_Information provided:_
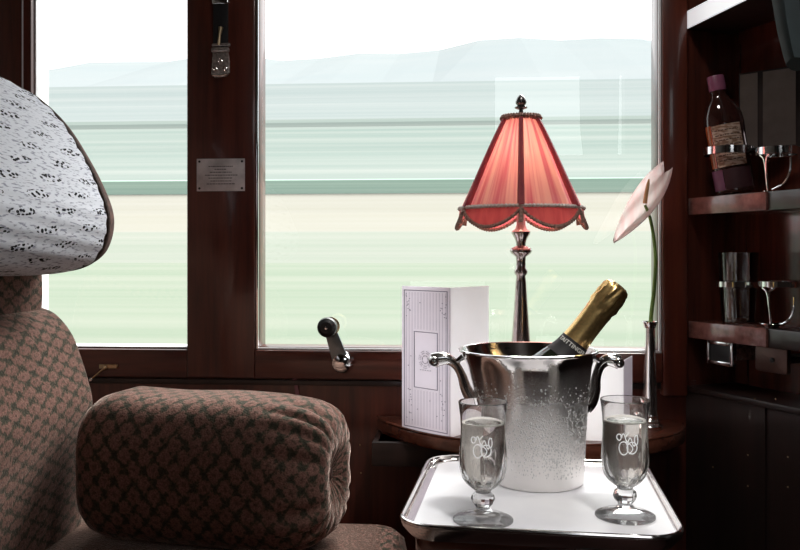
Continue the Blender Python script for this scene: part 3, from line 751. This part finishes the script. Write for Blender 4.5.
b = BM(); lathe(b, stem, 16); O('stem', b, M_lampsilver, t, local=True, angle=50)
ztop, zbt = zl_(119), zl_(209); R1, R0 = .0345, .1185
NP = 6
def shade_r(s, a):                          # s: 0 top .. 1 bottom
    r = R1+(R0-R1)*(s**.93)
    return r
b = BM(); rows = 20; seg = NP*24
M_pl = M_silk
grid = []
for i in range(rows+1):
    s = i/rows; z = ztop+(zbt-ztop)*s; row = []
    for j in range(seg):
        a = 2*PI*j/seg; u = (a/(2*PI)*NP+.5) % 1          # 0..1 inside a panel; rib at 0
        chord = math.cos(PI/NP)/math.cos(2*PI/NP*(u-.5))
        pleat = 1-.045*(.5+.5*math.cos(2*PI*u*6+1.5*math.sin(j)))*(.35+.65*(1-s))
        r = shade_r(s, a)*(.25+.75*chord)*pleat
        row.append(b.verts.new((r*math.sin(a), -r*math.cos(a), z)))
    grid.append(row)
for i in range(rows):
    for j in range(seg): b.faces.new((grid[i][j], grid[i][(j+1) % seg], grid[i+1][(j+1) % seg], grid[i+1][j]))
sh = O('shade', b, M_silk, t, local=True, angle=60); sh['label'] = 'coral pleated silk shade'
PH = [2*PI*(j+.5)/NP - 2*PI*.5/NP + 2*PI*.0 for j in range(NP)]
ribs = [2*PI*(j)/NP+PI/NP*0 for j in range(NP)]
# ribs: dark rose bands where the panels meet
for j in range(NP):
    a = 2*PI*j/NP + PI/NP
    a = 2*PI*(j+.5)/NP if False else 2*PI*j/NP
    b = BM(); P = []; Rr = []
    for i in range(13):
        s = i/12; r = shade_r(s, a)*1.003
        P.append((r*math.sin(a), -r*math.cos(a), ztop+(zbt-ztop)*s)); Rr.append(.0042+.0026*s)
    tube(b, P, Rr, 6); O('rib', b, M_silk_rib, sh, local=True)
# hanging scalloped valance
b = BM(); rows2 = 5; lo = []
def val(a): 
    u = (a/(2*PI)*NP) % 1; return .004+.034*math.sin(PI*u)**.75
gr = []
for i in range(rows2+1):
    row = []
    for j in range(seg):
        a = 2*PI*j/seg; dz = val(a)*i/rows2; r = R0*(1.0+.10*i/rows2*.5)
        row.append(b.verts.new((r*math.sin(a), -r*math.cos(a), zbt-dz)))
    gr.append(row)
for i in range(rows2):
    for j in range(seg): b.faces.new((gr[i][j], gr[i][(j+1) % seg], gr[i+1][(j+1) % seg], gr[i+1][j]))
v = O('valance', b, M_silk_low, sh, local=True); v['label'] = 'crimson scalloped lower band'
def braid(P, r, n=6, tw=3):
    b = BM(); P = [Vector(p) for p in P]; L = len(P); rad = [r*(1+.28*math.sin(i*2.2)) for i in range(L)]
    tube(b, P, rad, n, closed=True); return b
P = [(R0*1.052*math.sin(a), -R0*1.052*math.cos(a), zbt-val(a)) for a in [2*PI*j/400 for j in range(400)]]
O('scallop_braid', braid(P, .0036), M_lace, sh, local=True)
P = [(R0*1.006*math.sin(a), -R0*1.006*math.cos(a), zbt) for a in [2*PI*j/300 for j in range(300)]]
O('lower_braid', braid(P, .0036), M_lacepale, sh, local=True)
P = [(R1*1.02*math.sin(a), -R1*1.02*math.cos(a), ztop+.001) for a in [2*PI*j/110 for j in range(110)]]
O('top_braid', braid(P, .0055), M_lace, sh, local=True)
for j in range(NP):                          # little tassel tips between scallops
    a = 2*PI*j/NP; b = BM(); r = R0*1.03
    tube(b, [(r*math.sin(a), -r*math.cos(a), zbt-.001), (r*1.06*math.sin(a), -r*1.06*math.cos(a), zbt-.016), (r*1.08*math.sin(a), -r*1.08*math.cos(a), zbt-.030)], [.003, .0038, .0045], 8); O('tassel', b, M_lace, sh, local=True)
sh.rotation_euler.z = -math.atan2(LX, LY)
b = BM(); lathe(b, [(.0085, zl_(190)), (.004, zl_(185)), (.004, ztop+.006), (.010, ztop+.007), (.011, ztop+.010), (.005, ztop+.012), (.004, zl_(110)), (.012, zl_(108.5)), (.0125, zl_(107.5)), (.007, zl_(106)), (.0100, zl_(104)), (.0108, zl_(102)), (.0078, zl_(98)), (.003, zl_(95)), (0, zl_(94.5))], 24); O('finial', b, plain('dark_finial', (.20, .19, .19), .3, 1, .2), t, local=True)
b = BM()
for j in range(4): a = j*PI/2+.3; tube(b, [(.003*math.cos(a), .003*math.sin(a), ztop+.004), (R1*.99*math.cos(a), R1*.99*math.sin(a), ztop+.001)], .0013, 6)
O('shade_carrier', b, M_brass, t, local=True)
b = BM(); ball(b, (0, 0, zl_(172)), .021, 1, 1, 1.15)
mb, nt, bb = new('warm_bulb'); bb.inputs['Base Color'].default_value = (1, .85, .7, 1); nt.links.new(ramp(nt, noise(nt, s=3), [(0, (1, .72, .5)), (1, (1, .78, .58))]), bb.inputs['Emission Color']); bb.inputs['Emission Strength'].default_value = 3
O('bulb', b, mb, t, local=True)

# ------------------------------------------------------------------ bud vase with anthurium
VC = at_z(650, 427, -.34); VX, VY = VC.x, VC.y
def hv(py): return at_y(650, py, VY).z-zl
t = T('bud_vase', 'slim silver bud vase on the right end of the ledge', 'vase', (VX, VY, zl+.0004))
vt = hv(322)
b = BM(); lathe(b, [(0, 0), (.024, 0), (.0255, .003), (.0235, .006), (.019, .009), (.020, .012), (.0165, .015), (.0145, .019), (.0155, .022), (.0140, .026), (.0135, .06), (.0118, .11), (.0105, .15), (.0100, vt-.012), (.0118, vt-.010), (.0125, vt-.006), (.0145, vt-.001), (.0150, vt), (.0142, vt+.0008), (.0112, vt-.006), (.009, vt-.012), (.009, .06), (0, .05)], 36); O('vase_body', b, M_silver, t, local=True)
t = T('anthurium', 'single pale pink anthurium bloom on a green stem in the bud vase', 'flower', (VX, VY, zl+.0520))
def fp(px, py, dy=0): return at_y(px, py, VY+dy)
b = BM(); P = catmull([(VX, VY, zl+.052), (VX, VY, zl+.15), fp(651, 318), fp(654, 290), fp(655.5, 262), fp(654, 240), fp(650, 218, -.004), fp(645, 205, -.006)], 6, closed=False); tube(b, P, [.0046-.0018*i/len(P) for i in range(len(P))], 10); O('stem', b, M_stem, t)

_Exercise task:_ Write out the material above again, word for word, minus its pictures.

_Solution to the exercise:_
Continue the Blender Python script for this scene: part 3, from line 751. This part finishes the script. Write for Blender 4.5.
b = BM(); lathe(b, stem, 16); O('stem', b, M_lampsilver, t, local=True, angle=50)
ztop, zbt = zl_(119), zl_(209); R1, R0 = .0345, .1185
NP = 6
def shade_r(s, a):                          # s: 0 top .. 1 bottom
    r = R1+(R0-R1)*(s**.93)
    return r
b = BM(); rows = 20; seg = NP*24
M_pl = M_silk
grid = []
for i in range(rows+1):
    s = i/rows; z = ztop+(zbt-ztop)*s; row = []
    for j in range(seg):
        a = 2*PI*j/seg; u = (a/(2*PI)*NP+.5) % 1          # 0..1 inside a panel; rib at 0
        chord = math.cos(PI/NP)/math.cos(2*PI/NP*(u-.5))
        pleat = 1-.045*(.5+.5*math.cos(2*PI*u*6+1.5*math.sin(j)))*(.35+.65*(1-s))
        r = shade_r(s, a)*(.25+.75*chord)*pleat
        row.append(b.verts.new((r*math.sin(a), -r*math.cos(a), z)))
    grid.append(row)
for i in range(rows):
    for j in range(seg): b.faces.new((grid[i][j], grid[i][(j+1) % seg], grid[i+1][(j+1) % seg], grid[i+1][j]))
sh = O('shade', b, M_silk, t, local=True, angle=60); sh['label'] = 'coral pleated silk shade'
PH = [2*PI*(j+.5)/NP - 2*PI*.5/NP + 2*PI*.0 for j in range(NP)]
ribs = [2*PI*(j)/NP+PI/NP*0 for j in range(NP)]
# ribs: dark rose bands where the panels meet
for j in range(NP):
    a = 2*PI*j/NP + PI/NP
    a = 2*PI*(j+.5)/NP if False else 2*PI*j/NP
    b = BM(); P = []; Rr = []
    for i in range(13):
        s = i/12; r = shade_r(s, a)*1.003
        P.append((r*math.sin(a), -r*math.cos(a), ztop+(zbt-ztop)*s)); Rr.append(.0042+.0026*s)
    tube(b, P, Rr, 6); O('rib', b, M_silk_rib, sh, local=True)
# hanging scalloped valance
b = BM(); rows2 = 5; lo = []
def val(a): 
    u = (a/(2*PI)*NP) % 1; return .004+.034*math.sin(PI*u)**.75
gr = []
for i in range(rows2+1):
    row = []
    for j in range(seg):
        a = 2*PI*j/seg; dz = val(a)*i/rows2; r = R0*(1.0+.10*i/rows2*.5)
        row.append(b.verts.new((r*math.sin(a), -r*math.cos(a), zbt-dz)))
    gr.append(row)
for i in range(rows2):
    for j in range(seg): b.faces.new((gr[i][j], gr[i][(j+1) % seg], gr[i+1][(j+1) % seg], gr[i+1][j]))
v = O('valance', b, M_silk_low, sh, local=True); v['label'] = 'crimson scalloped lower band'
def braid(P, r, n=6, tw=3):
    b = BM(); P = [Vector(p) for p in P]; L = len(P); rad = [r*(1+.28*math.sin(i*2.2)) for i in range(L)]
    tube(b, P, rad, n, closed=True); return b
P = [(R0*1.052*math.sin(a), -R0*1.052*math.cos(a), zbt-val(a)) for a in [2*PI*j/400 for j in range(400)]]
O('scallop_braid', braid(P, .0036), M_lace, sh, local=True)
P = [(R0*1.006*math.sin(a), -R0*1.006*math.cos(a), zbt) for a in [2*PI*j/300 for j in range(300)]]
O('lower_braid', braid(P, .0036), M_lacepale, sh, local=True)
P = [(R1*1.02*math.sin(a), -R1*1.02*math.cos(a), ztop+.001) for a in [2*PI*j/110 for j in range(110)]]
O('top_braid', braid(P, .0055), M_lace, sh, local=True)
for j in range(NP):                          # little tassel tips between scallops
    a = 2*PI*j/NP; b = BM(); r = R0*1.03
    tube(b, [(r*math.sin(a), -r*math.cos(a), zbt-.001), (r*1.06*math.sin(a), -r*1.06*math.cos(a), zbt-.016), (r*1.08*math.sin(a), -r*1.08*math.cos(a), zbt-.030)], [.003, .0038, .0045], 8); O('tassel', b, M_lace, sh, local=True)
sh.rotation_euler.z = -math.atan2(LX, LY)
b = BM(); lathe(b, [(.0085, zl_(190)), (.004, zl_(185)), (.004, ztop+.006), (.010, ztop+.007), (.011, ztop+.010), (.005, ztop+.012), (.004, zl_(110)), (.012, zl_(108.5)), (.0125, zl_(107.5)), (.007, zl_(106)), (.0100, zl_(104)), (.0108, zl_(102)), (.0078, zl_(98)), (.003, zl_(95)), (0, zl_(94.5))], 24); O('finial', b, plain('dark_finial', (.20, .19, .19), .3, 1, .2), t, local=True)
b = BM()
for j in range(4): a = j*PI/2+.3; tube(b, [(.003*math.cos(a), .003*math.sin(a), ztop+.004), (R1*.99*math.cos(a), R1*.99*math.sin(a), ztop+.001)], .0013, 6)
O('shade_carrier', b, M_brass, t, local=True)
b = BM(); ball(b, (0, 0, zl_(172)), .021, 1, 1, 1.15)
mb, nt, bb = new('warm_bulb'); bb.inputs['Base Color'].default_value = (1, .85, .7, 1); nt.links.new(ramp(nt, noise(nt, s=3), [(0, (1, .72, .5)), (1, (1, .78, .58))]), bb.inputs['Emission Color']); bb.inputs['Emission Strength'].default_value = 3
O('bulb', b, mb, t, local=True)

# ------------------------------------------------------------------ bud vase with anthurium
VC = at_z(650, 427, -.34); VX, VY = VC.x, VC.y
def hv(py): return at_y(650, py, VY).z-zl
t = T('bud_vase', 'slim silver bud vase on the right end of the ledge', 'vase', (VX, VY, zl+.0004))
vt = hv(322)
b = BM(); lathe(b, [(0, 0), (.024, 0), (.0255, .003), (.0235, .006), (.019, .009), (.020, .012), (.0165, .015), (.0145, .019), (.0155, .022), (.0140, .026), (.0135, .06), (.0118, .11), (.0105, .15), (.0100, vt-.012), (.0118, vt-.010), (.0125, vt-.006), (.0145, vt-.001), (.0150, vt), (.0142, vt+.0008), (.0112, vt-.006), (.009, vt-.012), (.009, .06), (0, .05)], 36); O('vase_body', b, M_silver, t, local=True)
t = T('anthurium', 'single pale pink anthurium bloom on a green stem in the bud vase', 'flower', (VX, VY, zl+.0520))
def fp(px, py, dy=0): return at_y(px, py, VY+dy)
b = BM(); P = catmull([(VX, VY, zl+.052), (VX, VY, zl+.15), fp(651, 318), fp(654, 290), fp(655.5, 262), fp(654, 240), fp(650, 218, -.004), fp(645, 205, -.006)], 6, closed=False); tube(b, P, [.0046-.0018*i/len(P) for i in range(len(P))], 10); O('stem', b, M_stem, t)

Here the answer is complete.